L’examen des usages du téléphone montre qu’une pratique n’a pas de sens ou d’effet indépendamment des autres pratiques mises en oeuvre dans une TPE et que, dans ce sens, elle est « contextuelle ». Mallard constate, en effet, que le « téléphone est utilisé […] assez spécifiquement dans chaque entreprise » (p. 198) et que cette utilisation est marquée par l’ensemble des caractéristiques du type de travail commercial qui est le sien. Comme dans le cas des deux thèmes précédents, la taille et le secteur d’activité sont peu utiles pour comprendre les usages du téléphone ainsi que son rôle dans le travail commercial de la TPE.

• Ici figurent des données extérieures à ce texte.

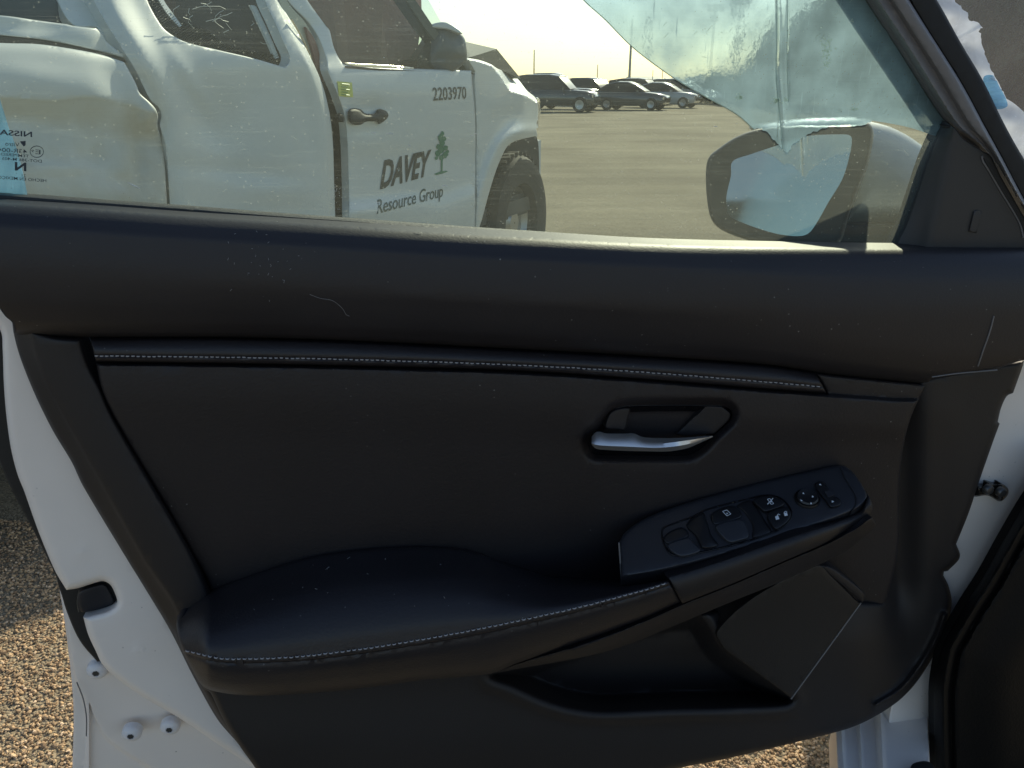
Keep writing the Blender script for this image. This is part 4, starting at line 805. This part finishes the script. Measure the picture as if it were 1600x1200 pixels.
def icon(polys, lift, parent):
    bm = bmesh.new()
    for q in polys:
        P = SP.pt([p[0] for p in q], [p[1] for p in q], lift); bm.faces.new([bm.verts.new(p) for p in P])
    bmesh.ops.recalc_face_normals(bm, faces=bm.faces[:]); return finish(bm, 'icon', M['icon'], parent, smooth=False)
def ln(x0, y0, x1, y1, t=.45):
    d = math.hypot(x1-x0, y1-y0); nx, ny = -(y1-y0)/d*t, (x1-x0)/d*t; return [(x0+nx, y0+ny), (x1+nx, y1+ny), (x1-nx, y1-ny), (x0-nx, y0-ny)]
icon([[(1279.5,757.5),(1284,758.5),(1281.5,755.5)]], .0068, plate); icon([[(1299.5,782),(1303.5,783.5),(1300,785.5)]], .0068, plate)
icon([[(1254,771.5),(1257,772),(1255,769)]], .0072, dial); icon([[(1269,774),(1272,776.5),(1268.5,777.5)]], .0072, dial); icon([[(1251,780),(1254.5,782.5),(1251,783)]], .0072, dial); icon([[(1266,785),(1269,786),(1267,788.5)]], .0072, dial)
icon([[(1211,807),(1216,805.5),(1218,811),(1212.5,812.5)], ln(1214,806,1216,803), ln(1216,803,1219,804.5)], .0085, plate)
icon([[(1224.5,801.5),(1229.5,800.5),(1231,805.5),(1226,806.5)], ln(1225,801.5,1226.5,799), ln(1226.5,799,1229,799), ln(1229,799,1229.5,801)], .0085, plate)
icon([ln(1199,780,1203,779), ln(1203,779,1209,787), ln(1209,787,1205,788), ln(1205,788,1199,780), ln(1199,788,1208,778.5,.6), [(1203,783),(1206,782.5),(1205,786)]], .0085, plate)
icon([ln(1129,799,1136,797), ln(1136,797,1142,803), ln(1142,803,1136,806), ln(1136,806,1129,799), [(1135,801),(1138,802),(1135.5,804)]], .0062, plate)
# lower trim, pocket, speaker cover
PK = cr([(766,1054),(800,1068),(850,1090),(900,1104),(950,1108),(1050,1104),(1150,1102),(1236,1094),(1180,1052),(1124,1012),(1080,960),(960,985),(800,1040)], 5, closed=True)
lt_out = [(300,1035,1),(318,1075),(329,1083),(350,1126),(376,1168),(399,1200),(440,1270,1),(700,1268),(900,1236),(1000,1215),(1071,1198),(1124,1188),(1218,1166),(1306,1144),(1342,1132),(1380,1112),(1410,1090),(1435,1062),(1460,1022),(1475,987),(1485,957),(1487,937),(1482,915),(1474,899,1),(1475,893,1),(1481,892,1),(1497,876),(1500,866),(1494,850,1),(1513,803),(1529,755),(1551,692),(1562,662,1),(1559,659,1),(1564,638),(1573,619),(1583,614,1),(1598,572),(1600,563,1),(1560,568),(1450,588,1),(1380,620,1),(1376,940,1),(1200,940,1),(900,990,1),(500,1040,1)]
ARC = [(1476,962),(1466,992),(1450,1022),(1430,1052),(1405,1080),(1370,1102)]
def ltw(x, y):
    b = .030 - .016*sstep(1330, 1420, x) + .010*sstep(1060, 1180, y)*sstep(1300, 1100, x)
    k_ = sstep(1375, 1405, x)*sstep(1010, 900, y)*sstep(1520, 1460, x); b = b*(1-k_) + (np.interp(y, [560, 640, 700, 800, 880, 1000], [.020, .020, .014, .008, .004, .0]) - .002)*k_
    b = b + .010*np.exp(-(seg_dist(x, y, cr(ARC, 6), False)/6.)**2) - .012*np.exp(-((x-1425)/38.)**2 - ((y-1000)/50.)**2)
    b = b - .075*sstep(-6, 26, sd(x, y, PK)) - .024*sstep(1010, 900, y)*sstep(1455, 1400, x)
    b = b + .006*np.exp(-((sd(x, y, PK)+14)/9.)**2)
    return b
relief('lower_trim', lt_out, ltw, M['lower'], door, step=10, edge=(9, .012), skirt=.03)
SPK = [(1130,1014,1),(1236,1091,1),(1344,943,1),(1300,900),(1276,882),(1180,930),(1120,985)]
spk, _ = relief('speaker_cover', SPK, lambda x, y: .040 + .006*sstep(1000, 880, y) , M['armside'], door, step=12, edge=(3, .006), skirt=.03)
bm = bmesh.new(); q = cr([(1236,1092),(1290,1018),(1345,942)], 6); tube(bm, DOOR.pt(q[:,0], q[:,1], .037), .0011, 6); finish(bm, 'edge_bead', M['frame'], spk)
relief('speaker_bezel', [(1276,882,1),(1300,886),(1350,925),(1348,942,1),(1300,902)], lambda x, y: .046 + 0*x, M['hard'], spk, step=10, edge=(4, .006), skirt=.02)
# small seams on the front of the upper trim
bm = bmesh.new(); q = cr([(1553,494),(1546,520),(1536,548),(1528,572)], 6); tube(bm, pad_s(q[:,0], q[:,1], .0004), .0009, 6); finish(bm, 'seam', M['frame'], door)
bm = bmesh.new(); q = cr([(1456,589),(1500,583),(1558,578)], 6); tube(bm, pad_s(q[:,0], q[:,1], .001), .0009, 6); finish(bm, 'seam', M['frame'], door)
bm = bmesh.new(); q = cr([(967,848),(969,875),(971,902)], 6); tube(bm, DOOR.pt(q[:,0], q[:,1], .07), .0009, 6); finish(bm, 'seam', M['frame'], door)
# lint and a hair on the trim
bm = bmesh.new()
for k in range(56):
    if k < 34: x, y = random.gauss(405, 26), random.gauss(408, 26)
    else: x, y = random.uniform(300, 720), random.uniform(870, 960)
    x1, y1 = x + random.gauss(0, 2.2), y + random.gauss(0, 2.2); w_ = padw if k < 34 else armw
    if k >= 34 and y < float(A(x)) + 6: continue
    tube(bm, DOOR.pt([x, x1], [y, y1], w_(np.array([x, x1]), np.array([y, y1])) + .0006), .00022, 4)
hair = cr([(484,460),(500,466),(520,470),(535,482),(541,492),(546,494)], 6); tube(bm, DOOR.pt(hair[:,0], hair[:,1], padw(hair[:,0], hair[:,1]) + .0008), .00018, 4)
tag(finish(bm, 'lint', M['lint'], door), kind='stuff')
# white steel shell, left
notch = [(130,964,1),(168,954),(180,946),(183,938),(176,919),(169,911),(158,908),(122,919),(104,922,1)]
relief('inner_panel', [(-40,440,1),(40,500),(70,570),(200,840),(330,1070),(430,1240),(500,1300,1),(480,1270,1),(400,1203),(339,1162),(300,1135),(272,1117),(219,1086),(179,1057),(160,1038),(150,1018),(138,992)] + notch + [(85,890),(60,830),(38,768),(27,740),(17,700),(10,650),(6,600),(4,545),(0,515),(-40,460,1)],
   lambda x, y: -.013 + .0015*np.exp(-((x-128)**2+(y-862)**2)/60.) + .0012*np.exp(-((np.hypot(x-217, y-1017)-7)/2.)**2), M['primer'], door, step=14, edge=(11, .012), skirt=.022)
l1 = cr([(92,920),(105,985),(113,1040),(123,1075),(134,1104),(136,1140),(134,1230)], 6); l2 = cr([(140,1100),(151,1129),(168,1155),(202,1180),(240,1204),(280,1240)], 6)
relief('door_flange', [(93,921,1),(97,945),(103,987),(110,1044),(114,1092),(115,1129),(113,1200),(110,1310,1),(520,1310,1),(470,1200,1),(330,1110,1),(170,990,1),(140,930,1)],
   lambda x, y: -.040 - .00012*(y-950) - .010*sstep(-3, 3, np.interp(y, l1[:,1], l1[:,0]) - x) - .007*sstep(-4, 4, y - np.interp(x, l2[:,0], l2[:,1], left=2000, right=3000)) - .0015*np.exp(-((np.hypot((x-215)*.45, y-1140))/14)**2) , M['primer'], door, step=7, edge=(4, .005), skirt=.03)
bm = bmesh.new(); q = cr([(120,1066),(130,1092),(135,1120),(135,1150)], 6); tube(bm, DOOR.pt(q[:,0], q[:,1], -.0475), .0008, 5); finish(bm, 'sealant_bead', M['frame'], door)
for x, y in ((152,1047),(206,1145),(266,1135)):
    P = DOOR.one(x, y, -.044); Ms = frame(P, DOOR.N)
    bm = bmesh.new(); lathe(bm, [(.0122, -.006), (.0122, .001), (.0108, .0035), (.0075, .0058), (.0042, .0066)] + [(.0040, .0040), (.0002, .0036)], Ms, 28); sc = finish(bm, 'screw', M['screw'], door, sharp=50)
    bm = bmesh.new(); vs = [bm.verts.new(Ms @ Vector((math.cos(k*math.pi/6)*(.0041 if k % 2 == 0 else .0029), math.sin(k*math.pi/6)*(.0041 if k % 2 == 0 else .0029), .0064))) for k in range(12)]; bm.faces.new(vs); finish(bm, 'torx_socket', M['socket'], sc, smooth=False)
relief('weatherstrip', [(-60,480,1),(-30,600),(-8,690),(0,724),(26,780),(56,836),(87,899),(93,920),(104,955),(124,1000),(152,1034,1),(175,1030,1),(150,980),(200,960,1),(195,900,1),(130,880),(70,760),(30,600),(0,480,1)], -.036, M['rubber'], door, step=14, edge=(3, .006), skirt=.02)
relief('latch', [(124,924),(158,912),(168,916),(178,938),(174,946),(130,957),(122,948)], lambda x, y: -.024 - .006*sstep(130, 170, x), mat('latch_black', (.010, .011, .016), .55), door, step=8, edge=(4, .006), skirt=.01)
bm = bmesh.new()
for q in (cr([(124,922),(121,940),(123,956)], 5), cr([(129,924),(126,936),(127,946)], 5)): tube(bm, DOOR.pt(q[:,0], q[:,1], -.027), .0007, 5)
finish(bm, 'latch_edge', M['steel'], door)
relief('outer_skin', [(60,345,1),(1560,420,1),(1580,560),(1480,860),(1440,1040),(1380,1090),(1300,1120),(1100,1160),(700,1210),(420,1240),(230,1230),(180,1100),(120,880),(50,640)], -.085, M['paint'], door, step=200, skirt=.012)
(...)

Partant des conclusions auxquelles il arrive sur les trois thèmes étudiés, le travail de Mallard donne à penser que l’identification de bonnes pratiques au sein d’un échantillon de TPE a peu de pertinence. « La » TPE n’existe pas. En effet, si c’est une configuration de pratiques et un contexte particulier (un métier, un lieu, un type d’activité, etc.) qui définissent une TPE, il en résulte que les pratiques « intéressantes » dans un contexte particulier et associées à d’autres pratiques ne le seront pas nécessairement prises isolément et dans un autre. D’où le peu d’intérêt à « agréger » les TPE et à identifier des facteurs de succès présentés comme « universels » au sein de cette population. Dit autrement, ce ne sont pas les facteurs qui devraient retenir l’attention des chercheurs, mais plutôt les configurations de pratiques ou, comme ledit Mallard, « les modalités d’exercice de l’activité ».